The public sector represents an interesting setting where this issue acquires more relevance because of the deep changes occurred especially in terms of the digitalization era.

The Eysenck Personality Inventory (EPI) and Honey and Mumford’s Learning Styles Questionnaire (LSQ), the main instruments validated by the literature, test the two variables and correlations between them, in reference to digital higher education programs. Moreover, Riso-Hudson Enneagram Type Indicator could integrate the information collected through such questionnaires, introducing significant details about nine personality types.

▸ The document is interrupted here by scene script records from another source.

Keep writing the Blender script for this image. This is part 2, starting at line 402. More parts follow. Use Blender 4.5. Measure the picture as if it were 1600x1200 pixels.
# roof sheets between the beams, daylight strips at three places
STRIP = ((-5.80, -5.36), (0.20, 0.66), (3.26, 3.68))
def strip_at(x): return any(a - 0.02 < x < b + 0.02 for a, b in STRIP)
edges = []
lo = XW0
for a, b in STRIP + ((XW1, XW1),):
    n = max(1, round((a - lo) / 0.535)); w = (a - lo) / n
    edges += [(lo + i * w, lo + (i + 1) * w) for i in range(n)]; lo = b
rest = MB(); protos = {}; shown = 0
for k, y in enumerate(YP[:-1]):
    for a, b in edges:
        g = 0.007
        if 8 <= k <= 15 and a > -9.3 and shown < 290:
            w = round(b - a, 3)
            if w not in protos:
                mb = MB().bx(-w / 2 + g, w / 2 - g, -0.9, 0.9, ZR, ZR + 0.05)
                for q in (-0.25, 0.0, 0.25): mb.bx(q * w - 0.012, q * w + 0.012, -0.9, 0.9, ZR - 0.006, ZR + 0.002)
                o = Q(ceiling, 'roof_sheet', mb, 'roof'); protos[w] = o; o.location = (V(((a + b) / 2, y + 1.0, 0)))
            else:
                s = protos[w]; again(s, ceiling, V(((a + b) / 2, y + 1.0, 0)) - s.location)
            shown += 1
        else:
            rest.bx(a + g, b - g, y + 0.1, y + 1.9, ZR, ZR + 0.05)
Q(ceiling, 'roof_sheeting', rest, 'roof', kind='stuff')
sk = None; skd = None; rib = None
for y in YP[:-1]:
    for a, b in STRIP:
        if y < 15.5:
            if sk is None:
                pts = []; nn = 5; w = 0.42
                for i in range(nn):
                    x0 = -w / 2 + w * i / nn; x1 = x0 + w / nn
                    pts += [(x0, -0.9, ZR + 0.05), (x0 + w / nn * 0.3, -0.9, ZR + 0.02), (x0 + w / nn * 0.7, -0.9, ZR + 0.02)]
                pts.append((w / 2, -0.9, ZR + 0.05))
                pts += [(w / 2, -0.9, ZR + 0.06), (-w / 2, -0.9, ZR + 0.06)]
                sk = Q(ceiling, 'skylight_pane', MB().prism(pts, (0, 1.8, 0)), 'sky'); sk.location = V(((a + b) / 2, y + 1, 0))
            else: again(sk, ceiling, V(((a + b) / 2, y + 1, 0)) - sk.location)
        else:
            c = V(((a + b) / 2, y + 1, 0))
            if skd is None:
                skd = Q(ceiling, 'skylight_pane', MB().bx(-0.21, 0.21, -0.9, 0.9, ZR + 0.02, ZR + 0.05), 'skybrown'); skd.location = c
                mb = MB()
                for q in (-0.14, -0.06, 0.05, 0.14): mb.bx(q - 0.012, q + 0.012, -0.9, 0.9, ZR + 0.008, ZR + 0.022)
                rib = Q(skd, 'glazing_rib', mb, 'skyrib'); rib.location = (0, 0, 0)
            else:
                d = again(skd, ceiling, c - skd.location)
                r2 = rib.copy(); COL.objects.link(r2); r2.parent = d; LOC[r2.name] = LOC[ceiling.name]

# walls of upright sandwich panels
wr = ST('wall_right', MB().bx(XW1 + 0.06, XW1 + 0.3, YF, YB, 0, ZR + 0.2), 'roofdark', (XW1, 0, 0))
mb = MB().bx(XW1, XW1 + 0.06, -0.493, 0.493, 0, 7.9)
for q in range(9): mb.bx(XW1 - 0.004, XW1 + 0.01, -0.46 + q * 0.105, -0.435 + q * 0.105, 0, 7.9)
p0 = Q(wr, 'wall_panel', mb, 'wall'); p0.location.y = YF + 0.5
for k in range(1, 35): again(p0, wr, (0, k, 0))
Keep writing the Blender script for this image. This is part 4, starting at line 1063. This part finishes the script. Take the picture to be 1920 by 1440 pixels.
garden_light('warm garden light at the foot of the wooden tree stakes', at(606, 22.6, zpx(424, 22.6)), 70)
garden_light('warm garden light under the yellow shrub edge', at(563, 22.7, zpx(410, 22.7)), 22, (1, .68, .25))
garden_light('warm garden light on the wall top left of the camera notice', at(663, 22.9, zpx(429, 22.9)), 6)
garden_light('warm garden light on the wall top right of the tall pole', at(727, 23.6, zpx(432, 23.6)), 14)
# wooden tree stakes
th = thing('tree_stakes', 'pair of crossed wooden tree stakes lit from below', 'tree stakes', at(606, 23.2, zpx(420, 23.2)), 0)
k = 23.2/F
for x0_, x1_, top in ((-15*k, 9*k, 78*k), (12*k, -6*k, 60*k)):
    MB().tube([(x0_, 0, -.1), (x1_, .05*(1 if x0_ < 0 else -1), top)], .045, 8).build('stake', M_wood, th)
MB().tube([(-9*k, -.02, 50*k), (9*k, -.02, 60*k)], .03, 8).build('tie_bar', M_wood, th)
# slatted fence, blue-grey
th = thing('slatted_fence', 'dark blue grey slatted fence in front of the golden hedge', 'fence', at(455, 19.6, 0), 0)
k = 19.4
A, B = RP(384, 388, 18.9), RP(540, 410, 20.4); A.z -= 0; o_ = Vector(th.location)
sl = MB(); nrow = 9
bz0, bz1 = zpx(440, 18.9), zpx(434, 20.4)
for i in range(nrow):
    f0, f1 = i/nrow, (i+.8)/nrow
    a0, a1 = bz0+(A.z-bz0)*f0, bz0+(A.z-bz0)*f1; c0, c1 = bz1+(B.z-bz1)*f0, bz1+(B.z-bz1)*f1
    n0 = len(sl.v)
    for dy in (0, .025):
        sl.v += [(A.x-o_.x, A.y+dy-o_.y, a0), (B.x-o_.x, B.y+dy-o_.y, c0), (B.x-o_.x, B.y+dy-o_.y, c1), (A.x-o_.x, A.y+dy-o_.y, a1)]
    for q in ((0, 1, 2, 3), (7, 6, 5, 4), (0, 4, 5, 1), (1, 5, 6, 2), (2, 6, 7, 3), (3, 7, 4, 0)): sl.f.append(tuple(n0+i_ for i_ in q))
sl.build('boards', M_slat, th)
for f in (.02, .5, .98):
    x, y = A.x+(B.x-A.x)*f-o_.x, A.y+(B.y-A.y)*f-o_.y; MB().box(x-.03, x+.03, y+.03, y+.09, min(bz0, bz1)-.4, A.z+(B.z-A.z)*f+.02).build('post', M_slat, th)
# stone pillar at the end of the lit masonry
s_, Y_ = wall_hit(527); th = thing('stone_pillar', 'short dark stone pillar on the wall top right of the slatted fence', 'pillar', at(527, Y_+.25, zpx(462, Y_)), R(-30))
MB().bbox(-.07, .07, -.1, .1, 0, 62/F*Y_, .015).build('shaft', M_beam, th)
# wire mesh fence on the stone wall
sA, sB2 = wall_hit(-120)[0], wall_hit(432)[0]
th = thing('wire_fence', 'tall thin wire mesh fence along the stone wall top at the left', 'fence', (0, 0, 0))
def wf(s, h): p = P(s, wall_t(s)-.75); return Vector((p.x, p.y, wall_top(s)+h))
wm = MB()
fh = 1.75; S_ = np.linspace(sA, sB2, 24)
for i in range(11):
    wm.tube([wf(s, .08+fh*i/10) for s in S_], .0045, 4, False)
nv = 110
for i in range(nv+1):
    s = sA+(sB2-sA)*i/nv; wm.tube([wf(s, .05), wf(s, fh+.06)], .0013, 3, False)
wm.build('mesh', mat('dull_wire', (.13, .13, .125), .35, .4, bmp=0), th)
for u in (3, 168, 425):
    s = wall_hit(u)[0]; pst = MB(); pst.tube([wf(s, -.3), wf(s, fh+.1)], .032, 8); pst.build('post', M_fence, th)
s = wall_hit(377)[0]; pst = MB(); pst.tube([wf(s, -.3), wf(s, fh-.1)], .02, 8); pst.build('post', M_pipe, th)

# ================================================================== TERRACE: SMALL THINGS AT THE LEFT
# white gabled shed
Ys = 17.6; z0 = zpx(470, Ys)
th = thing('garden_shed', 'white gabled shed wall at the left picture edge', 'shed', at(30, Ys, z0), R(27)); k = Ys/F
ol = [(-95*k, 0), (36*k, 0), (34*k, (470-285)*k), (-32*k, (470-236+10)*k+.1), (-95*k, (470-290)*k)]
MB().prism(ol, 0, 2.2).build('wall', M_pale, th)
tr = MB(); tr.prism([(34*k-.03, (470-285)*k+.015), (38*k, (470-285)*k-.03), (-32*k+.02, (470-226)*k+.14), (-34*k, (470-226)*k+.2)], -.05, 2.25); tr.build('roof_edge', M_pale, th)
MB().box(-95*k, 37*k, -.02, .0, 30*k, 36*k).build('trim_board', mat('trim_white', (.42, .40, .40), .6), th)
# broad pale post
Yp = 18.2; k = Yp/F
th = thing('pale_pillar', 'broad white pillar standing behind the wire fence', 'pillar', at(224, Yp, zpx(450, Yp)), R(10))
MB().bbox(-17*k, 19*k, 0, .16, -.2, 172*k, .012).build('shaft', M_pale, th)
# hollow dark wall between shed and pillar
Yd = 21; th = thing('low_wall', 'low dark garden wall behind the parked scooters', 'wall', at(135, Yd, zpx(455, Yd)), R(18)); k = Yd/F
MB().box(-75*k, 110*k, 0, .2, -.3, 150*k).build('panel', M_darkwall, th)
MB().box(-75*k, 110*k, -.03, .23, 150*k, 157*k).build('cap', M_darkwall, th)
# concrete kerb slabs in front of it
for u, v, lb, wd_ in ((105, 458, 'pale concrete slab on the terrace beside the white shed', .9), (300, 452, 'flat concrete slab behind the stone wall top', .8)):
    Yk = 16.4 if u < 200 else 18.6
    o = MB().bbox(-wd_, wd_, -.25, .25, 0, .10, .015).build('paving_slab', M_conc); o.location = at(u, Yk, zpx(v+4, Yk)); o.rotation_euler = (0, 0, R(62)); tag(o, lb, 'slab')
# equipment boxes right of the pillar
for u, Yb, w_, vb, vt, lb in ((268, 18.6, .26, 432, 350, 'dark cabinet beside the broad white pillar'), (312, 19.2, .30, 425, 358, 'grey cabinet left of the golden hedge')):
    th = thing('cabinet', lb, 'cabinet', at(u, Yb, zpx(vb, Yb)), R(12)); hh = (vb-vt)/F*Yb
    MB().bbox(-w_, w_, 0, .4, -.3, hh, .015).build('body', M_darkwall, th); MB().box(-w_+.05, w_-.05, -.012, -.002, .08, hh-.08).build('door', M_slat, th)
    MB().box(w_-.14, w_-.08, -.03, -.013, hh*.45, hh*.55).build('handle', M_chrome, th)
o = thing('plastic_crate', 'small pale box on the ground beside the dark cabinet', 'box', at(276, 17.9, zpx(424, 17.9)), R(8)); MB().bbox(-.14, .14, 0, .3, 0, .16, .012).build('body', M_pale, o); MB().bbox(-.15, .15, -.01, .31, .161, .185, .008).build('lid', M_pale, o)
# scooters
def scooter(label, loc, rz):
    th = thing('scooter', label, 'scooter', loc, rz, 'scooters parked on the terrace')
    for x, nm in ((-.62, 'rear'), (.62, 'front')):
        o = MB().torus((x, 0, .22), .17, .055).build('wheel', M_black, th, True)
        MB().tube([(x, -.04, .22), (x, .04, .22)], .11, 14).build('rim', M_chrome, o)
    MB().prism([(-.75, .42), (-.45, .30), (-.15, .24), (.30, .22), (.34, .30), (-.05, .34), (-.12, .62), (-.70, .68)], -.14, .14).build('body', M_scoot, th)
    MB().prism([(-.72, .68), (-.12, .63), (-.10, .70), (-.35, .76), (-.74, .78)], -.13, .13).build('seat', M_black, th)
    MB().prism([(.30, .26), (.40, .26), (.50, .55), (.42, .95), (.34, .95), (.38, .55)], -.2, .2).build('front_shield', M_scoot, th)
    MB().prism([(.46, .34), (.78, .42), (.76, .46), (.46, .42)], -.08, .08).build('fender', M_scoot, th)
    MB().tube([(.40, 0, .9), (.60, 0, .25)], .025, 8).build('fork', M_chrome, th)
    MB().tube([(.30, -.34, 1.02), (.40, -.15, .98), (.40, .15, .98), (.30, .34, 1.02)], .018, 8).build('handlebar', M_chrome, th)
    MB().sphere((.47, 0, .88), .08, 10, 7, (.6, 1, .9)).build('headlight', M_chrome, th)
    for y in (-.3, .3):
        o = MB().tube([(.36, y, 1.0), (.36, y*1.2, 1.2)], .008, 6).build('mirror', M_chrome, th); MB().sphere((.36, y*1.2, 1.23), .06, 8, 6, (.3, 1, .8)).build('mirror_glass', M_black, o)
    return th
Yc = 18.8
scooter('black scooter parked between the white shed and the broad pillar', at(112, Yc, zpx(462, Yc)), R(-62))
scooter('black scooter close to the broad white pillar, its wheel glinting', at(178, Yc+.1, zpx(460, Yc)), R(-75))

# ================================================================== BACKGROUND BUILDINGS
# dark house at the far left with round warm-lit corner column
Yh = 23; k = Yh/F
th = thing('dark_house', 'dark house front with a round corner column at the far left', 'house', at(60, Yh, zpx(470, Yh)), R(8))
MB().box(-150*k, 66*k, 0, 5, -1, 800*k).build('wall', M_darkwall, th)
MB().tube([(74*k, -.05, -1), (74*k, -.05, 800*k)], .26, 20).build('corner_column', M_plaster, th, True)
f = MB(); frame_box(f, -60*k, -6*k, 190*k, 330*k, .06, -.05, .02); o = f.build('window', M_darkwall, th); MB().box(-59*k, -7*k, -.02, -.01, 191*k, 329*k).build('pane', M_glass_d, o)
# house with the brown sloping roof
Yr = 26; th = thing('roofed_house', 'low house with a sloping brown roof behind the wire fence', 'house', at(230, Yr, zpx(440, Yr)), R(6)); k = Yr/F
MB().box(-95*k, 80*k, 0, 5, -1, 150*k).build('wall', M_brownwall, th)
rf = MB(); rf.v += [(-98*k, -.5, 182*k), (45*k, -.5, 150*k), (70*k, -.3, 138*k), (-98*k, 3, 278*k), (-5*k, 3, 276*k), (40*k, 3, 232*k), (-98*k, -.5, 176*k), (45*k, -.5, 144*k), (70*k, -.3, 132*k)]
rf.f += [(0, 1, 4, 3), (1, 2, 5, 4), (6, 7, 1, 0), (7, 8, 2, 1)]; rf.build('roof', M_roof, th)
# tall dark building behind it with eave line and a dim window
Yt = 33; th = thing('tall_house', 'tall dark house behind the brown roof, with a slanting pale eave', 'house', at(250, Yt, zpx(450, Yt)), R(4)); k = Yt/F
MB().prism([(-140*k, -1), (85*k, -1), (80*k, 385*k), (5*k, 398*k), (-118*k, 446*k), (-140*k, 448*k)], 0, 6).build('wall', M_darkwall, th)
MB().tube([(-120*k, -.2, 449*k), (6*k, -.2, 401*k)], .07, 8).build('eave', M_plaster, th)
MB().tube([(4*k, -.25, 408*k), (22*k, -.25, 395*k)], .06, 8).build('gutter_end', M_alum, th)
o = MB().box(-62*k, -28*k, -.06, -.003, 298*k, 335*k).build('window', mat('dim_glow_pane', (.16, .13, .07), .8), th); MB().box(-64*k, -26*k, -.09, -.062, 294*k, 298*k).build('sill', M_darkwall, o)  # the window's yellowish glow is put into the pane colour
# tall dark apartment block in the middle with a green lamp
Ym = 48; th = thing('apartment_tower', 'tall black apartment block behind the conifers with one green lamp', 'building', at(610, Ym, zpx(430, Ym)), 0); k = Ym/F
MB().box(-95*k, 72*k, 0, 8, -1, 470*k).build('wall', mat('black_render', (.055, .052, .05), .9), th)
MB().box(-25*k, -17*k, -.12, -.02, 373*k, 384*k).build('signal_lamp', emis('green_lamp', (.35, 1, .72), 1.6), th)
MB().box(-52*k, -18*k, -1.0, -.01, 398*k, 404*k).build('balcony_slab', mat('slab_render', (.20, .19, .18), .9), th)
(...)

LSQ collects data about how people learn, that is their main learning style: activist (sensation seeking, impulsive, extravert), reflector (introvert, cautious, methodological), theorist (intellectual, rational, objective), and pragmatist (expedient, realistic, practical).

The two personality traits variables tested by EPI, extraversion and neuroticism, and specific learning styles, like reflector and pragmatist, result statistically significant predictors of digital students’ and workers’ education efficacy.

This conceptual study aims to examine how the combination between personality traits and learning styles can affect and be affected by organizational and contextual factors making e-learning platforms more effective and successful. Most organizations, especially public administrations, face great challenges in terms of costs, also related to educational requirements to achieve. For this reason, these organizations introduce numerous alternative educational models characterized by virtual digital interactions. Drawing from the previous contributions in the literature on the topic, this chapter provides a joint reading of the phenomenon with focus on actors involved in the process, public organizations, managers, software houses, and users, considering the combination of personality traits and learning styles of users with the organizational and contextual factors related to the proactive managers and digital workers groups, without missing the link between institutions and people.